While Convertr is a software as a service-based product that typically includes a subscription fee, Fiske said revenue sharing could be included since that is standard within the sports betting industry.

Cipher is doing the legwork on marketing and sales, but IXUP is carrying the heavy load with its secure data collaboration technology.

Cipher will pay an IP Exclusivity Fee of around $170,000, which will be funded through revenue of the JV. IXUP will take 75% of revenue until that fee is paid and the deal reverts to a 50-50 share.

IXUP will also create a separate entity for the technology, which Cipher can buy 50% of for $200,000 as long as Convertr hits $1.4 million in revenue its first two years.

Super Group plan for US sports betting

Super Group (SGHC) will be disciplined in its US investments and will not try to grow the Betway brand “at all cost.”

That is according to CEO Neal Menashe on the company’s fourth-quarter call:

“To be clear, we see the U.S. as an attractive opportunity. And we’re going to invest while constantly re-evaluating the spending returns being generated on a state-by-state basis. From an investment perspective, the U.S. entry is simply creating optionality for us.
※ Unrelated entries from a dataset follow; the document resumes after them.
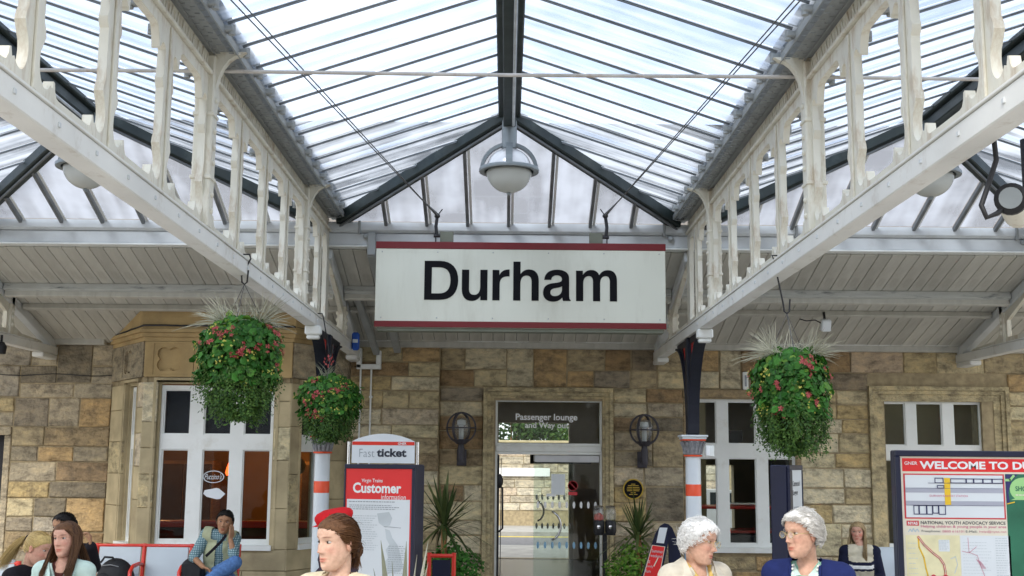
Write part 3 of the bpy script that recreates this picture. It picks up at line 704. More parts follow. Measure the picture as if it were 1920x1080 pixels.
ZP = [0, .25, .46, .66, .84, 1.06, 1.24, 1.40, 1.62, 1.80, 2.0, 2.2, 2.36, 2.56, 2.78, 2.96, 3.14, 3.34]
ns += rubble(W, -1.95, -.84, ZP, YP, [], mC, .3, .7, 11, .1)
MB().box(-1.95, -.84, YP+.011, YW+.010, 0, 3.34).build('pier', 'mortar', bd)
ns += rubble(W, -.84, 6.9, ZBR, YW, ops, mC, .24, .62, 5)
# dressed stone above the soffit and the slate roof (seen only through the glass gables)
MB().box(-8.6, 8.6, YW-.006, YW+.008, 3.48, 6.15).build('upper_wall', 'upper_courses', bd)
mb = MB(); mb.plate([(YW-.2, 6.2), (19.5, 7.2), (24.4, 6.2)], [], lambda u, v, w_: (-8.7+w_, u, v), 17.4); mb.build('roof', 'slate', bd)
# door surround: moulded stone frame
def surround(x0, x1, zt, zb, name, wl=.15, mat='ashlar'):
    mb = MB()
    for k, (a, y) in enumerate(((0, .05), (.05, .025), (.10, 0.0))):
        mb.plate([(x0+a, zb), (x0+a, zt-a), (x1-a, zt-a), (x1-a, zb), (x1-a-.048 if k < 2 else x1-wl, zb), (x1-a-.048 if k < 2 else x1-wl, zt-a-.048 if k < 2 else zt-wl), (x0+a+.048 if k < 2 else x0+wl, zt-a-.048 if k < 2 else zt-wl), (x0+a+.048 if k < 2 else x0+wl, zb)], [], lambda u, v, w_, y=y: (u, YW-y+w_, v), .10+y)
    return mb.build(name, mat, bd)
surround(X_(905), X_(1150), 2.835, 0.0, 'door_surround', .13, 'stone_pale')
surround(4.52, 6.27, 2.895, .81, 'window_surround', .185, 'stone_pale')
mb = MB(); mb.box(2.20, 3.66, YW-.03, YW+.1, 2.73, 2.835, .01); mb.box(2.20, 2.275, YW-.002, YW+.1, .81, 2.728, .006); mb.box(3.605, 3.66, YW-.002, YW+.1, .81, 2.728, .006); mb.build('window_surround', 'stone', bd)
mb = MB(); mb.box(X_(3), X_(16)-.005, YW-.01, YW+.12, 0, 2.19, .008); mb.box(-8.4, X_(16)-.005, YW-.03, YW+.12, 2.195, 2.295, .008); mb.build('door_surround', 'stone_grey', bd)
mb = MB(); mb.box(-8.4, X_(4)+.005, YW+.2, YW+.26, 0, 2.2); mb.build('side_door', 'room_dark', bd)
# ---------------------------------------------------------------- windows
def window(to3, us, zs, parent=bd, frame=.045, sill=True, hor=None, dep=.07, blind=None):
    """us: light edges [(u0,u1)..]; zs: [(z0,z1)..] rows from below; to3(u, v, w) w = depth behind the wall face"""
    u0, u1 = us[0][0]-frame, us[-1][1]+frame; z0, z1 = zs[0][0]-frame, zs[-1][1]+frame
    holes = [[(a, c), (b_, c), (b_, d), (a, d)] for a, b_ in us for c, d in zs]
    mb = MB(); mb.plate([(u0, z0), (u1, z0), (u1, z1), (u0, z1)], holes, lambda u, v, w_: to3(u, v, .10+w_), dep)
    wn = mb.build('window', 'white_paint', parent)
    for a, b_ in us:                                # sash bead inside each light, then the pane
        for c, d in zs:
            bd_ = .014; mb = MB(); mb.plate([(a-.002, c-.002), (b_+.002, c-.002), (b_+.002, d+.002), (a-.002, d+.002)], [[(a+bd_, c+bd_), (b_-bd_, c+bd_), (b_-bd_, d-bd_), (a+bd_, d-bd_)]], lambda u, v, w_: to3(u, v, .118+w_), .03); mb.build('sash', 'white_paint', wn)
            mb = MB(); mb.plate([(a+.004, c+.004), (b_-.004, c+.004), (b_-.004, d-.004), (a+.004, d-.004)], [], lambda u, v, w_: to3(u, v, .135+w_), .005); mb.build('pane', 'window_glass', wn)
    if sill:
        mb = MB(); vs = []
        mb.plate([(u0-.02, z0-.055), (u1+.02, z0-.055), (u1+.02, z0+.004), (u0-.02, z0+.004)], [], lambda u, v, w_: to3(u, v, -.03+w_), .14); mb.build('sill', 'white_paint', wn)
    return wn
front = lambda u, v, w_: (u, YW+w_-.03, v)
def us_(px): return [(X_(a), X_(b_)) for a, b_ in px]
zz = lambda py, px=1400, Y=YW+.08: at(px, py, Y).z
w1 = window(front, us_([(1302, 1347), (1368, 1421), (1442, 1492)]), [(zz(1020), zz(859)), (zz(833), zz(753))])
w2 = window(front, us_([(1663, 1706), (1726, 1776), (1797, 1848)]), [(zz(1022, 1750), zz(862, 1750)), (zz(836, 1750), zz(756, 1750))])
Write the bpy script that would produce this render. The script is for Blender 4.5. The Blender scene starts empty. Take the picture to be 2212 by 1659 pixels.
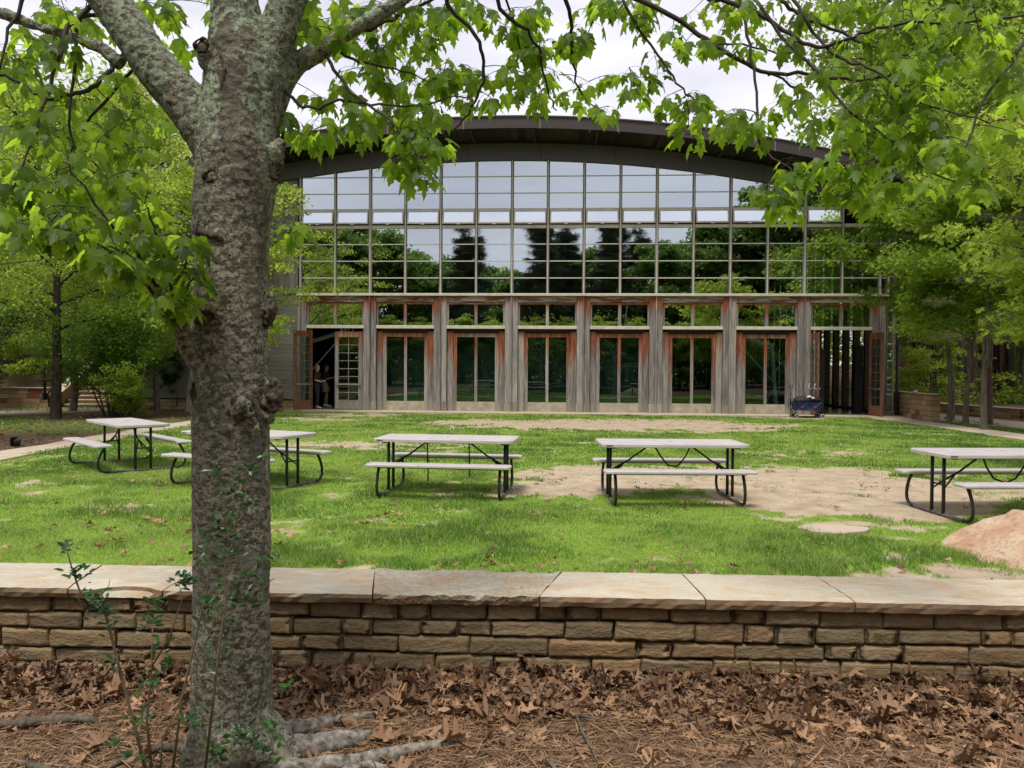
import bpy, math, random
import numpy as np
from mathutils import Vector, Matrix
R = math.radians
PI = math.pi
scene = bpy.context.scene
COL = scene.collection

# ------------------------------------------------------------------ camera
F_PX, CX, CY, EYE = 1725.0, 1106.0, 829.5, 1.66
PITCH, ROLL = 0.02048, 0.006795
cam_data = bpy.data.cameras.new('camera')
cam_data.sensor_width = 36.0
cam_data.lens = F_PX / 2212.0 * 36.0
cam_data.clip_start = 0.05
cam_data.clip_end = 600.0
camera = bpy.data.objects.new('camera', cam_data)
COL.objects.link(camera)
camera.matrix_world = (Matrix.Translation((0, 0, EYE)) @ Matrix.Rotation(PI / 2 - PITCH, 4, 'X') @ Matrix.Rotation(ROLL, 4, 'Z'))
scene.camera = camera

# ------------------------------------------------------------------ world, sun, exposure
world = bpy.data.worlds.new('World')
scene.world = world
world.use_nodes = True
wt = world.node_tree
wt.nodes.clear()
w_out = wt.nodes.new('ShaderNodeOutputWorld')
w_bg = wt.nodes.new('ShaderNodeBackground')
w_bg.inputs['Strength'].default_value = 0.1
w_sky = wt.nodes.new('ShaderNodeTexSky')
w_sky.sky_type = 'NISHITA'
w_sky.sun_disc = False
SUN_EL, SUN_AZ = 66.0, 205.0
w_sky.sun_elevation = R(SUN_EL)
w_sky.sun_rotation = R(SUN_AZ)
w_tc = wt.nodes.new('ShaderNodeTexCoord')
w_map = wt.nodes.new('ShaderNodeMapping')
w_map.inputs['Scale'].default_value = (2.0, 2.0, 7.0)
w_noise = wt.nodes.new('ShaderNodeTexNoise')
w_noise.inputs['Scale'].default_value = 1.6
w_noise.inputs['Detail'].default_value = 7.0
w_noise.inputs['Roughness'].default_value = 0.55
w_ramp = wt.nodes.new('ShaderNodeValToRGB')
w_ramp.color_ramp.elements[0].position = 0.35
w_ramp.color_ramp.elements[0].color = (0.74, 0.72, 0.81, 1)
w_ramp.color_ramp.elements[1].position = 0.65
w_ramp.color_ramp.elements[1].color = (1.0, 0.98, 1.03, 1)
w_mul = wt.nodes.new('ShaderNodeVectorMath')
w_mul.operation = 'SCALE'
w_mul.inputs['Scale'].default_value = 4.45
w_mix = wt.nodes.new('ShaderNodeMixRGB')
w_mix.inputs['Fac'].default_value = 0.92
L = wt.links.new
L(w_tc.outputs['Generated'], w_map.inputs['Vector'])
L(w_map.outputs['Vector'], w_noise.inputs['Vector'])
L(w_noise.outputs['Fac'], w_ramp.inputs['Fac'])
L(w_ramp.outputs['Color'], w_mul.inputs[0])
L(w_sky.outputs['Color'], w_mix.inputs['Color1'])
L(w_mul.outputs['Vector'], w_mix.inputs['Color2'])
L(w_mix.outputs['Color'], w_bg.inputs['Color'])
L(w_bg.outputs['Background'], w_out.inputs['Surface'])

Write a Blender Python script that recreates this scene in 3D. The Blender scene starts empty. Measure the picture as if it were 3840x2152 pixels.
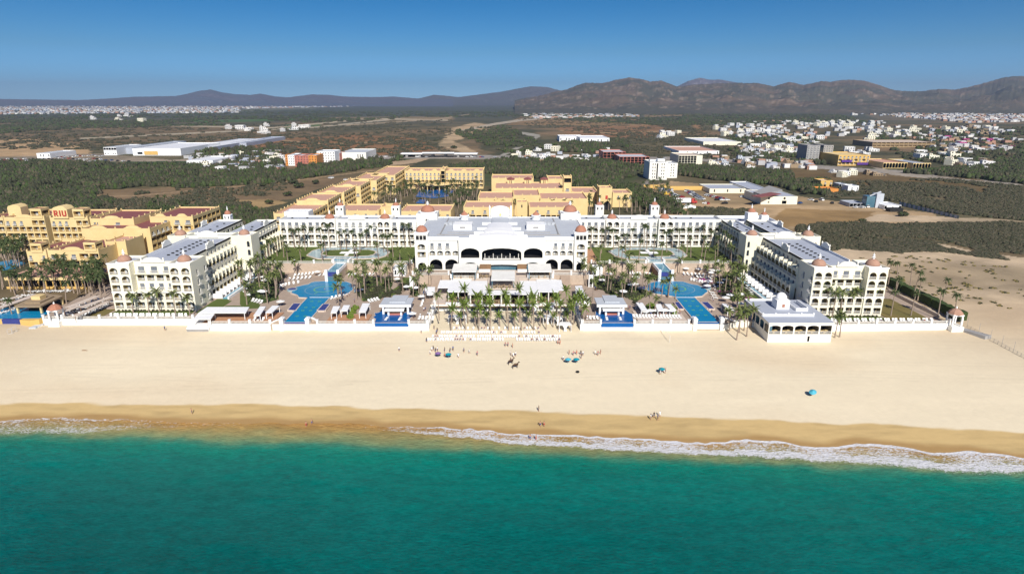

Our global ex-U.S. business continues to grow and generate cash, and the U.S. presents upside potential on top of that.

“Keep in mind that it’s not a growth at all cost scenario. We’ve been disciplined in our spending since inception, and we tend to manage this expense in the same way.”

SGHC, which closed on the Betway acquisition in January, expects to lose about $75 million on US investments in 2023 and expects to break even within five years. Revenue should remain minimal in 2023, given Super Group will only invest in states once its sportsbook is on the Betway global technology, CFO Alinda Van Wyk said.

Just three of its eight live states are on that technology as of the end of 2022:

PTEC invests in Hard Rock Digital

Playtech (PTEC) is now directly invested in the US sports betting business after an $85 million investment in Hard Rock Digital.

That bought London-listed PTEC a “low single-digit” stake in the company.

Playtech will also supply Hard Rock with iGaming content in the US and Canada predominantly under a revenue share agreement.

Hard Rock will use most of that $85 million for continued global expansion.

There will be minimal impact from this agreement in fiscal 2023 with more meaningful revenue coming in fiscal 2024 and beyond.

Ohio sports betting kiosk handle grows

Ohio’s kiosk sports betting handle saw a 14.4% increase in its second full month after adding 94 more locations and 532 additional kiosks.

Handle still did not crack $1 million, though, with $973,208 bet through the lottery’s limited sports betting offering. Hold fell to 6.39% from 13.84% in January, leaving $62,146 in gross revenue.

The additional kiosks mostly came from Intralot, which was delayed in rolling out the machines in January.

The Lottery’s take is fairly insignificant compared to mobile Ohio sportsbooks. In January, the state debuted with $1.11 billion in handle and $208.9 million in revenue.

Both of those numbers have a Barry Bonds-sized asterisk, though, considering there were $320 million in promos handed out in the first month.

INSE talking virtuals with sportsbooks

Virtual sports are a complementary product to sports betting in European countries but have not taken off in the US. According to Inspired (INSE) CEO Brooks Pierce, that could change soon.

INSE has had “a number of conversations” with both lotteries and sportsbooks.

“I think people are coming around to the idea that this is a product that’s viable,” Pierce said on the company’s fourth-quarter earnings call.

Those conversations are turning into a pipeline of customers that will launch this year and in 2024, he said. The company’s first two US customers, the Washington DC and Pennsylvania lotteries, are “performing well,” he added.